• **WHAT YOU SHOULD DO**
Take the lines from the top down to and including the one with "SC.view_settings.exposure = 0.02;" and repeat them exactly. Omit images.

• **DATASET RECORDS**

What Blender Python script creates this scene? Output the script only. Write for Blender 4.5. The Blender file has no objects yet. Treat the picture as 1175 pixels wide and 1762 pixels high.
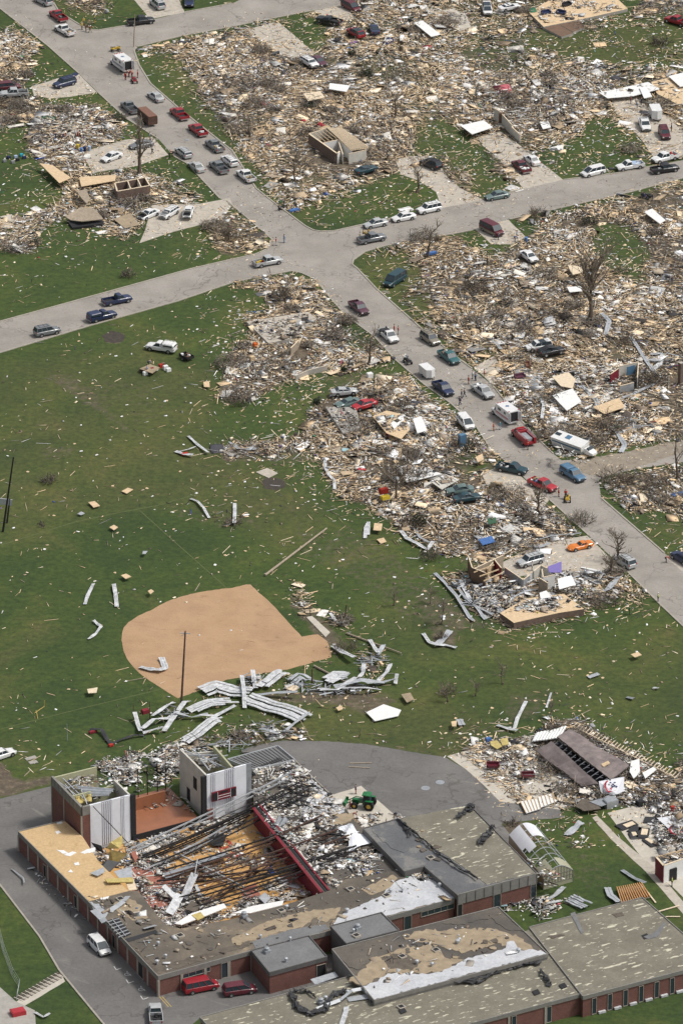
import bpy, bmesh, math, random
import numpy as np
from mathutils import Vector, Matrix
R_ = random.Random(7); NP = np.random.RandomState(11)
SC = bpy.context.scene; COL = SC.collection
# ---------------- camera, world, sun, exposure ----------------
F, CX, CY, PITCH, H = 10400.0, 587.5, 881.0, math.radians(26.0), 481.0
COSP, SINP = math.cos(PITCH), math.sin(PITCH)
YH = CY - F*math.tan(PITCH)
Y0 = H/(COSP*(CY-YH))*F*COSP
cam = bpy.data.cameras.new('camera'); co = bpy.data.objects.new('camera', cam); COL.objects.link(co)
co.location = (0, -Y0, H); co.rotation_euler = (math.pi/2-PITCH, 0, 0)
cam.sensor_fit = 'HORIZONTAL'; cam.sensor_width = 36; cam.lens = F/1175*36
cam.clip_start = 5; cam.clip_end = 12000
SC.camera = co
SUN_EL, SUN_AZ = math.radians(57), math.radians(92)   # azimuth clockwise from +Y
w = bpy.data.worlds.new("World"); SC.world = w; w.use_nodes = True
nt = w.node_tree; bg = nt.nodes['Background']
sky = nt.nodes.new('ShaderNodeTexSky'); sky.sky_type = 'NISHITA'; sky.sun_disc = False
sky.sun_elevation = SUN_EL; sky.sun_rotation = SUN_AZ; sky.dust_density = 4; sky.air_density = 1.0
hs = nt.nodes.new('ShaderNodeHueSaturation'); hs.inputs['Saturation'].default_value = 0.35
nt.links.new(sky.outputs[0], hs.inputs['Color']); nt.links.new(hs.outputs[0], bg.inputs[0]); bg.inputs[1].default_value = 0.125
sl = bpy.data.lights.new('sun', 'SUN'); so = bpy.data.objects.new('sun', sl); COL.objects.link(so)
sl.energy = 2.3; sl.angle = math.radians(9); sl.color = (1.0, 0.965, 0.91)
sd = Vector((math.sin(SUN_AZ)*math.cos(SUN_EL), math.cos(SUN_AZ)*math.cos(SUN_EL), math.sin(SUN_EL)))
so.rotation_euler = sd.to_track_quat('Z', 'Y').to_euler(); so.location = (60, 60, 300)
SC.view_settings.view_transform = 'Standard'; SC.view_settings.look = 'None'
SC.view_settings.exposure = 0.02; SC.view_settings.gamma = 1.0

# ---------------- ground mapping ----------------
def G(px, py, z=0.0):
    t = (H-z)/(COSP*(py-YH))
    return Vector((t*(px-CX), t*(F*COSP-(py-CY)*SINP)-Y0, z))
def GN(px, py, z=0.0):
    t = (H-z)/(COSP*(py-YH))
    return t*(px-CX), t*(F*COSP-(py-CY)*SINP)-Y0
def PXY(X, Y, Z=0.0):
    Yc = Y+Y0; d = Z-H
    depth = Yc*COSP - d*SINP; up = Yc*SINP + d*COSP
    return CX+F*X/depth, CY-F*up/depth
def heading(px, py, d):
    a = G(px, py); b = G(px+d[0]*10, py+d[1]*10); v = b-a
    return math.atan2(v.y, v.x)

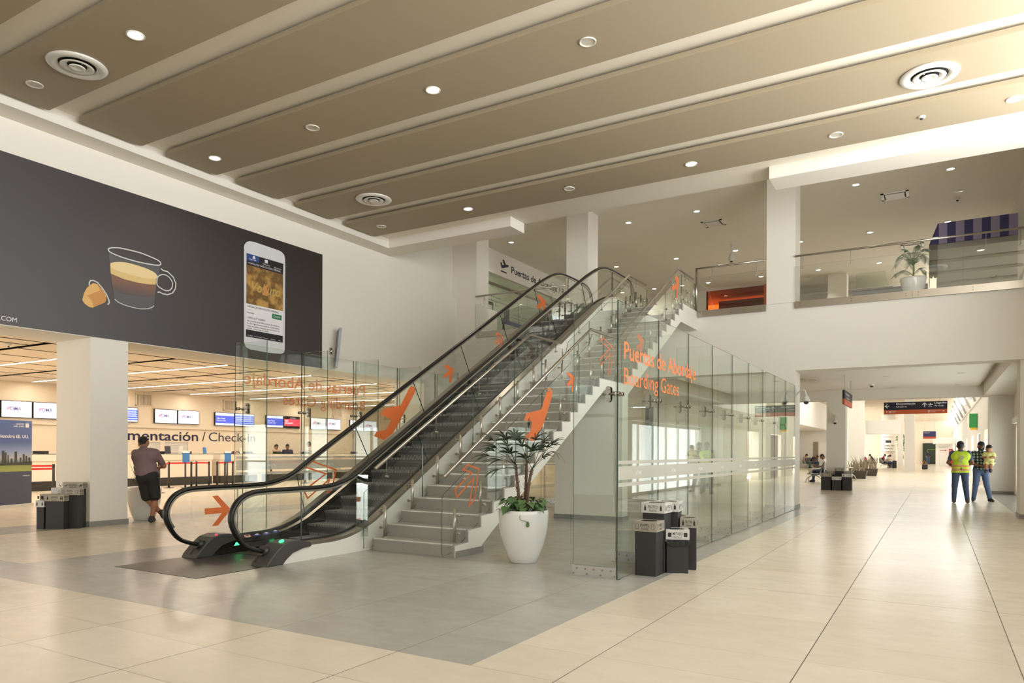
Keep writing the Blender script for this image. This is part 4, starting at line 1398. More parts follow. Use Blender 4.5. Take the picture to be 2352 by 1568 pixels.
letters('interface_lettering', [T('CÁPSULA DE CAFÉ VOLLUTO | ORIGINAL', 10.375, 4.43, .042, .86), T('• • • •', 10.38, 4.37, .02, .12), T('Intensidad', 10.375, 4.30, .036, .18), T('CAFÉ DULCE Y LIGERO', 10.375, 4.19, .042, .48),
                                T('Esta mezcla de Arábica puros de América', 10.375, 4.125, .036, .88), T('del Sur ligeramente tostados revela dulces', 10.375, 4.07, .036, .88), T('notas de galleta realzadas por un punto de', 10.375, 4.015, .036, .88), T('acidez y una nota afrutada.', 10.375, 3.965, .036, .58)], 'ink', ph_)
letters('script_lettering', [T('Volluto', 10.44, 4.80, .22, .82, shear=.25, bold=.01)], 'ui_gold_light', ph_)
mb = MB()
mb.prism([(10.44 + .07, 5.50), (10.44 + .15, 5.50), (10.44 + .13, 5.56), (10.44 + .09, 5.56)], (xb + .006, 0, 0), OY, OZ, .001)
mb.prism([(10.84, 5.48), (10.92, 5.48), (10.92, 5.55), (10.84, 5.55)], (xb + .006, 0, 0), OY, OZ, .001)
mb.obj('menu_icons', 'ui_white', ph_)
MB().prism([(10.78, 4.76), (10.93, 4.76), (10.905, 4.94), (10.875, 4.97), (10.83, 4.97), (10.80, 4.94)], (xb + .006, 0, 0), OY, OZ, .001).obj('capsule_icon', 'capsule', ph_)
letters('web_address', [dict(s='ESSO.COM', O=(xb + .002, 5.90, 3.395), U=OY, V=OZ, h=.075, align='R')], 'ui_white', bb)
for yj in (7.95, 9.2, 6.4):
    pass

# ------------------------------------------------------------ sign above the gates on the balcony
gs = thing('wall_sign', 'navy lettering with a departing plane on the pale band above the balcony gates', 'sign', (-12.72, 23, 7.6))
x = -12.722
letters('lettering', [dict(s='Puertas de Abordaje / Boarding Gates', O=(x, 21.48, 7.55), U=OY, V=OZ, h=.25, w=6.5, bold=.01)], 'navy', gs)
mb = MB(); plane_icon(mb, (21.02, 7.66), .27, (x, 0, 0), OY, OZ, .003); mb.obj('departing_plane_icon', 'navy', gs)
t = thing('glass_screen', 'greenish glass security notice panel under the navy balcony sign', 'glass panel', (-12.85, 22, 4.95))
MB().box(-12.86, -12.85, 19.0, 27.2, 4.95, 7.30).obj('pane', mat('green_glass', 'AEB79C', .15, var=.03), t)
x = -12.847
rows_ = []
for k, (s, w) in enumerate([('El acceso es en el punto', 1.1), ('donde los funcionarios', 1.5), ('tienen que ver con', .9)]):
    rows_.append(dict(s=s, O=(x, 19.9, 6.55 - k * .14), U=OY, V=OZ, h=.055, w=w))
for k in range(5):
    rows_.append(dict(s='medidas de seguridad', O=(x, 21.8, 6.15 - k * .11), U=OY, V=OZ, h=.045, w=1.0))
for k in range(8):
    rows_.append(dict(s='No se permiten objetos', O=(x, 21.9, 5.55 - k * .09), U=OY, V=OZ, h=.042, w=1.1))
letters('notice_lettering', rows_, 'ink', t)
mb = MB()
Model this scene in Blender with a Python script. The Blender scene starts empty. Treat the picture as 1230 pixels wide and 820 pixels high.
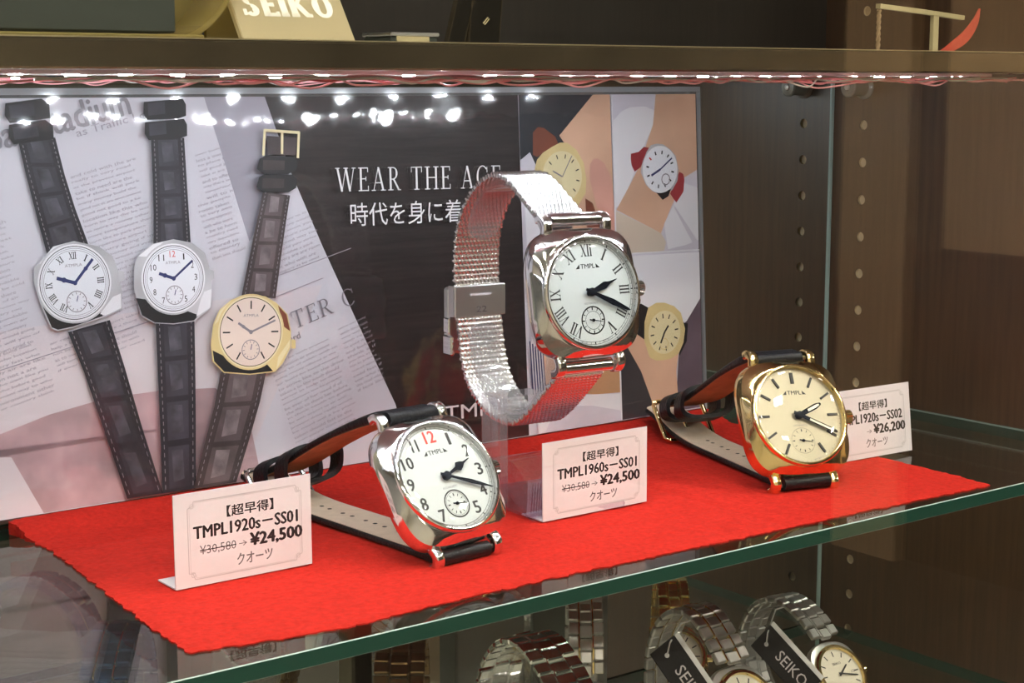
import bpy, math, random
from mathutils import Matrix, Vector, noise

S = bpy.context.scene
COL = S.collection
K = 0.001                      # all shapes below are written in millimetres
PI = math.pi
random.seed(7)

# ------------------------------------------------------------------ camera, world, exposure
F_PX = 2035.0
PITCH = math.atan(312.0 / F_PX)
YAW = math.radians(37.6)
cam = bpy.data.cameras.new('camera')
cam.sensor_width = 36.0
cam.lens = F_PX * 36.0 / 1230.0
cam.clip_start = 0.01
cam.clip_end = 50
co = bpy.data.objects.new('camera', cam)
COL.objects.link(co)
co.location = (0, 0, 0.150)
co.rotation_euler = (PI / 2 - PITCH, 0, -YAW)
S.camera = co

S.view_settings.view_transform = 'Standard'
S.view_settings.look = 'None'
S.view_settings.gamma = 1.0
S.view_settings.use_curve_mapping = False
S.view_settings.exposure = 0.0
try:
    S.cycles.use_denoising = True
    S.cycles.max_bounces = 14
    S.cycles.transparent_max_bounces = 24
    S.cycles.glossy_bounces = 6
    S.cycles.sample_clamp_indirect = 4.0
    S.cycles.caustics_reflective = False
    S.cycles.caustics_refractive = False
except Exception:
    pass

world = bpy.data.worlds.new('shop_air')
S.world = world
world.use_nodes = True
world.node_tree.nodes['Background'].inputs[0].default_value = (1.0, 0.93, 0.85, 1)
world.node_tree.nodes['Background'].inputs[1].default_value = 0.05

LED_POWER = 600.0               # emission strength of the LED chips under the upper shelf
CEIL_POWER = 215.0               # emission strength of the unseen shop ceiling lamps, added as front fill
CEIL_COLOR = (1.0, 0.90, 0.76)
LED_COLOR = (0.90, 0.96, 1.04)


# ------------------------------------------------------------------ materials
def newmat(name):
    m = bpy.data.materials.new(name)
    m.use_nodes = True
    return m, m.node_tree.nodes, m.node_tree.links


def bsdf(m):
    return m.node_tree.nodes['Principled BSDF']


def mat(name, col, rough=0.5, metal=0.0, bump=0.0, bscale=400.0, spec=0.5, sheen=0.0, vary=0.0, vscale=60.0):
    m, n, l = newmat(name)
    b = bsdf(m)
    b.inputs['Base Color'].default_value = (*col, 1)
    b.inputs['Roughness'].default_value = rough
    b.inputs['Metallic'].default_value = metal
    b.inputs['Specular IOR Level'].default_value = spec
    if sheen:
        b.inputs['Sheen Weight'].default_value = sheen
        b.inputs['Sheen Tint'].default_value = (*col, 1)
    tc = n.new('ShaderNodeTexCoord')
    if bump:
        t = n.new('ShaderNodeTexNoise')
        t.inputs['Scale'].default_value = bscale
        t.inputs['Detail'].default_value = 4
        l.new(tc.outputs['Object'], t.inputs['Vector'])
        bp = n.new('ShaderNodeBump')
        bp.inputs['Strength'].default_value = bump
        bp.inputs['Distance'].default_value = 0.0006
        l.new(t.outputs['Fac'], bp.inputs['Height'])
        l.new(bp.outputs['Normal'], b.inputs['Normal'])
    if vary:
        t = n.new('ShaderNodeTexNoise')
        t.inputs['Scale'].default_value = vscale
        t.inputs['Detail'].default_value = 5
        l.new(tc.outputs['Object'], t.inputs['Vector'])
        r = n.new('ShaderNodeValToRGB')
        r.color_ramp.elements[0].position = 0.3
        r.color_ramp.elements[1].position = 0.7
        r.color_ramp.elements[0].color = (*[c * (1 - vary) for c in col], 1)
        r.color_ramp.elements[1].color = (*[min(1, c * (1 + vary)) for c in col], 1)
        l.new(t.outputs['Fac'], r.inputs['Fac'])
        l.new(r.outputs['Color'], b.inputs['Base Color'])
    return m


def wood(name, c1, c2, scale=(90, 90, 4), rough=0.35):
    m, n, l = newmat(name)
    b = bsdf(m)
    tc = n.new('ShaderNodeTexCoord')
    mp = n.new('ShaderNodeMapping')
    mp.inputs['Scale'].default_value = scale
    l.new(tc.outputs['Object'], mp.inputs['Vector'])
    t = n.new('ShaderNodeTexNoise')
    t.inputs['Scale'].default_value = 6
    t.inputs['Detail'].default_value = 8
    t.inputs['Roughness'].default_value = 0.65
    l.new(mp.outputs['Vector'], t.inputs['Vector'])
    r = n.new('ShaderNodeValToRGB')
    r.color_ramp.elements[0].position = 0.35
    r.color_ramp.elements[1].position = 0.68
    r.color_ramp.elements[0].color = (*c1, 1)
    r.color_ramp.elements[1].color = (*c2, 1)
    l.new(t.outputs['Fac'], r.inputs['Fac'])
    l.new(r.outputs['Color'], b.inputs['Base Color'])
    b.inputs['Roughness'].default_value = rough
    bp = n.new('ShaderNodeBump')
    bp.inputs['Strength'].default_value = 0.15
    bp.inputs['Distance'].default_value = 0.0004
    l.new(t.outputs['Fac'], bp.inputs['Height'])
    l.new(bp.outputs['Normal'], b.inputs['Normal'])
    return m


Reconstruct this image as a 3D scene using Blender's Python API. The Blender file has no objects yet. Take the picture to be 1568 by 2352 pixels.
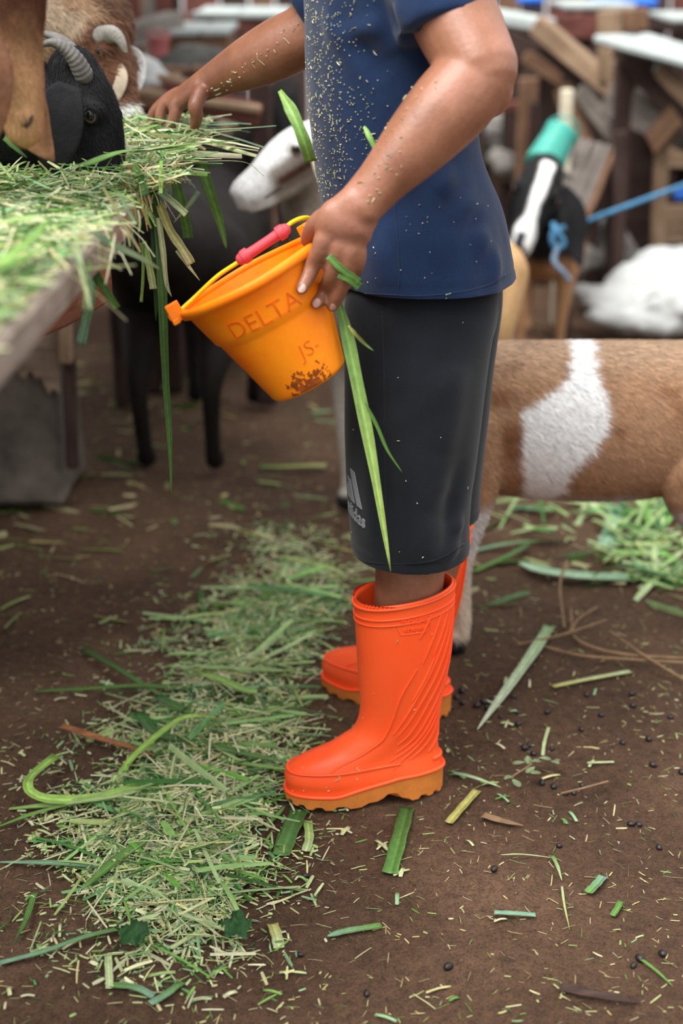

• **FINAL RESULT**
What Blender Python script creates this scene? Output the script only. Write for Blender 4.5. The Blender file has no objects yet. Treat the picture as 1175 pixels wide and 1762 pixels high.
import bpy, bmesh, math, random
import numpy as np
from mathutils import Vector, Matrix
R_ = random.Random(7); NP = np.random.RandomState(11)
SC = bpy.context.scene; COL = SC.collection
# ---------------- camera, world, sun, exposure ----------------
F, CX, CY, PITCH, H = 10400.0, 587.5, 881.0, math.radians(26.0), 481.0
COSP, SINP = math.cos(PITCH), math.sin(PITCH)
YH = CY - F*math.tan(PITCH)
Y0 = H/(COSP*(CY-YH))*F*COSP
cam = bpy.data.cameras.new('camera'); co = bpy.data.objects.new('camera', cam); COL.objects.link(co)
co.location = (0, -Y0, H); co.rotation_euler = (math.pi/2-PITCH, 0, 0)
cam.sensor_fit = 'HORIZONTAL'; cam.sensor_width = 36; cam.lens = F/1175*36
cam.clip_start = 5; cam.clip_end = 12000
SC.camera = co
SUN_EL, SUN_AZ = math.radians(57), math.radians(92)   # azimuth clockwise from +Y
w = bpy.data.worlds.new("World"); SC.world = w; w.use_nodes = True
nt = w.node_tree; bg = nt.nodes['Background']
sky = nt.nodes.new('ShaderNodeTexSky'); sky.sky_type = 'NISHITA'; sky.sun_disc = False
sky.sun_elevation = SUN_EL; sky.sun_rotation = SUN_AZ; sky.dust_density = 4; sky.air_density = 1.0
hs = nt.nodes.new('ShaderNodeHueSaturation'); hs.inputs['Saturation'].default_value = 0.35
nt.links.new(sky.outputs[0], hs.inputs['Color']); nt.links.new(hs.outputs[0], bg.inputs[0]); bg.inputs[1].default_value = 0.125
sl = bpy.data.lights.new('sun', 'SUN'); so = bpy.data.objects.new('sun', sl); COL.objects.link(so)
sl.energy = 2.3; sl.angle = math.radians(9); sl.color = (1.0, 0.965, 0.91)
sd = Vector((math.sin(SUN_AZ)*math.cos(SUN_EL), math.cos(SUN_AZ)*math.cos(SUN_EL), math.sin(SUN_EL)))
so.rotation_euler = sd.to_track_quat('Z', 'Y').to_euler(); so.location = (60, 60, 300)
SC.view_settings.view_transform = 'Standard'; SC.view_settings.look = 'None'
SC.view_settings.exposure = 0.02; SC.view_settings.gamma = 1.0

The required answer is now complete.